Re:publica 2011: Der Friedrichstadtpalast applaudierte lautlos
Ich glaube, ich übertreibe nicht, wenn ich schreibe, dass die letzten Tage wohl die Besten in Deutschland waren seit ich nicht mehr in Deutschland lebe.
Seit Dienstag abend bin ich in Berlin, um die re:publica zu besuchen. Ich wusste ja, dass meine Twitter-Timeline großartig ist, aber ich weiss nun auch, dass es auch im richtigen Leben richtig nette Menschen sind. Ich habe so viele nette Menschen getroffen, denen ich folge oder die mir folgen und / oder dieses Blog lesen. Außerdem habe ich Menschen wieder getroffen, die ich nicht mehr gesehen hatte, seit ich aus Deutschland weg bin. Und ich habe mich so gefreut, dass sie sich gefreut haben, mich zu sehen. Es war wie ein Klassentreffen nach langer langer Zeit.
Als allererstes traf ich Julia Probst, die für mich den besten und bewegendsten Auftritt auf der Re:publica hatte. Sie ist gehörlos und wurde bekannt, weil sie darüber twittert, was sie Fußballspielern und Trainern während des Spiels von den Lippen abliest und zudem die Körpersprache von Politikern analysiert. Außerdem bloggt sie zum Thema Barrierefreiheit und Gehörlosigkeit.
Philip Banse interviewte Julia (und andere Blogger) über ihre Erfahrungen und fragte sie über die Gebärdensprache aus. Eine Dolmetscherin übersetzte das, was Julia gebärdete und das, was der Moderator fragte. Und das Publikum im gut gefüllten Friedrichstadtpalast hörte aufmerksam zu und war fasziniert. Auch dann als Julia anprangerte, dass in Deutschland nur 10 Prozent des Fernsehprogramms untertitelt wird, während in den USA und Großbritannien bereits 100% Untertitel angeboten werden. Und sie prangerte die fehlende schulische Integration behinderter Kinder an. Kurzum: Julia hat in den 20 Minuten wahrscheinlich mehr für das Bewusstsein bei der Gesellschaft, für Inklusion, Gebärdensprache und Barrierefreiheit getan als so mancher Almosenverein in den letzten 10 Jahren. Und sie hat eines gezeigt: Man kann die Leute wirklich für das Thema begeistern, wenn man nur will und es richtig macht.
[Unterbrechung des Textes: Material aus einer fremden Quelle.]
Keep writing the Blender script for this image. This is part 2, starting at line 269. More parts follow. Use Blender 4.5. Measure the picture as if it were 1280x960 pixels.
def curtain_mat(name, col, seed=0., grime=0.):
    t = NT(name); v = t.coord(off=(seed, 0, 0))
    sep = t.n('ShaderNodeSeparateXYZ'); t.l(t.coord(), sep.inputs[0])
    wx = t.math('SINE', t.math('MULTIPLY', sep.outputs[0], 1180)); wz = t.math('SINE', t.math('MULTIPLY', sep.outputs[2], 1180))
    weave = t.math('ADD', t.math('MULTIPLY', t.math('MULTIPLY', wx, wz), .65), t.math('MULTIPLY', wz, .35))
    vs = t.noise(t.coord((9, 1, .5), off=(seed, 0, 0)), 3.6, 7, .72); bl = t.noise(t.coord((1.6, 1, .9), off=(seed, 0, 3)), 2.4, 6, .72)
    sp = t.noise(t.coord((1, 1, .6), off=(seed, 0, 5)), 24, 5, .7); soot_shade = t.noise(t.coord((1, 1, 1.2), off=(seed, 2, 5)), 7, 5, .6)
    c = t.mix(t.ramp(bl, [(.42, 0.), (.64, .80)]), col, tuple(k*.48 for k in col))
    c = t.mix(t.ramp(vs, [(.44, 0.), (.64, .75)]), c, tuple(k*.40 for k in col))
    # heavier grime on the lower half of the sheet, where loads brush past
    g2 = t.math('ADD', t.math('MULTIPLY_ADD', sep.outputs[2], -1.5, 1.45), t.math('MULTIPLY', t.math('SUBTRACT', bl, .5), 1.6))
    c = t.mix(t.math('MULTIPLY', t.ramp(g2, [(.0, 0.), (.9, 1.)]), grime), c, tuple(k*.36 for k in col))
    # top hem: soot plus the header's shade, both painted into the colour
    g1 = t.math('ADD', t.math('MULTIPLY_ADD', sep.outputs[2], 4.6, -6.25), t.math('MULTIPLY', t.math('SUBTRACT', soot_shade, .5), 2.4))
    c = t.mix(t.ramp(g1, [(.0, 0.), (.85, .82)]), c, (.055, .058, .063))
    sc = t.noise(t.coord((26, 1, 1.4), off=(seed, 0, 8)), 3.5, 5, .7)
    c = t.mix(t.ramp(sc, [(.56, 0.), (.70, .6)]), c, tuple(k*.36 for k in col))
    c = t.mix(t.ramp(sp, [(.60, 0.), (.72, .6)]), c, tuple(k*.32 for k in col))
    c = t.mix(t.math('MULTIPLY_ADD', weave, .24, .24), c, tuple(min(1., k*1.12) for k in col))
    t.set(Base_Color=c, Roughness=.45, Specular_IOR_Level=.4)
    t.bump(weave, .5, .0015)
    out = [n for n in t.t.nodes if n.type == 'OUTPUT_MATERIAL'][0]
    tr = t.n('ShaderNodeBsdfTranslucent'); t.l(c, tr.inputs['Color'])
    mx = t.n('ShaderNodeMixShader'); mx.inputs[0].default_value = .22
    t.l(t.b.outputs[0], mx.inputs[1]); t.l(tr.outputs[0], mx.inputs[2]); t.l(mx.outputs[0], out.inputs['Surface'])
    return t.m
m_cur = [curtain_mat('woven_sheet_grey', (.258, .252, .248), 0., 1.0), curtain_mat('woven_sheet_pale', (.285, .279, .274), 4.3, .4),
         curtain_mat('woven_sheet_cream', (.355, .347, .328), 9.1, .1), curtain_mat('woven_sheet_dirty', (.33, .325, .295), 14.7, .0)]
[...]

Gebärdensprache kann so ein tolles Instrument dafür sein.
Als das Gespräch zu Ende war, applaudierte der ganze Friedrichstadtpalast in Gebärdensprache. Die Leute hielten ihre Hände in die Luft und schüttelten sie, eben so wie man das in Gebärdensprache macht. Und ich muss ehrlich sagen, in dem Moment war ich wirklich gerührt, weil ich es als riesiges Zeichen der Akzeptanz empfand. Die Gebärdensprache ist sozusagen bei den Nerds angekommen, dann kann das mit den Normalbürgern doch auch klappen, denke ich mir.
Und weil es mich so viele Leute gefragt haben: Ja, die Barrierefreiheit der Re:publica hat sich verbessert seit ich das letzte Mal dort war. Am barrierefreien Eingang steht dauerhaft Personal, das den Eingang umgehend öffnet und der Mitarbeiter in der Kalkscheune hat mir sofort seine Handynummer gegeben, damit ich ihn jederzeit erreichen kann und rein und raus komme.
Was ich mir für das nächste Mal wünsche: Schriftdolmetscher, die das Gesagte mitschreiben, was dann auf die Leinwand geworfen wird, und Gebärdensprachdolmetscher. Dann könnten auch gehörlose und schwerhörige Menschen die Sessions ohne Einschränkungen besuchen. Ich zahle auch 10 Euro mehr an Eintritt, wenn das möglich wäre. Und ich bin sicher, nach dem tollen Auftritt von Julia bin ich nicht die Einzige. Oder es findet sich ein Sponsor. Ich träume schon vom Banner am Eingangsbereich: „Die Barrierefreiheit auf der re:publica 2012 wird Ihnen präsentiert von [hier eine Aufzugs-, Hörgeräte-, Treppenliftfirma einsetzen oder eine Firma, die einfach verstanden hat, dass behinderte Kunden auch Kunden sind und dass das Thema eh gerade ziemlich cool ist]“.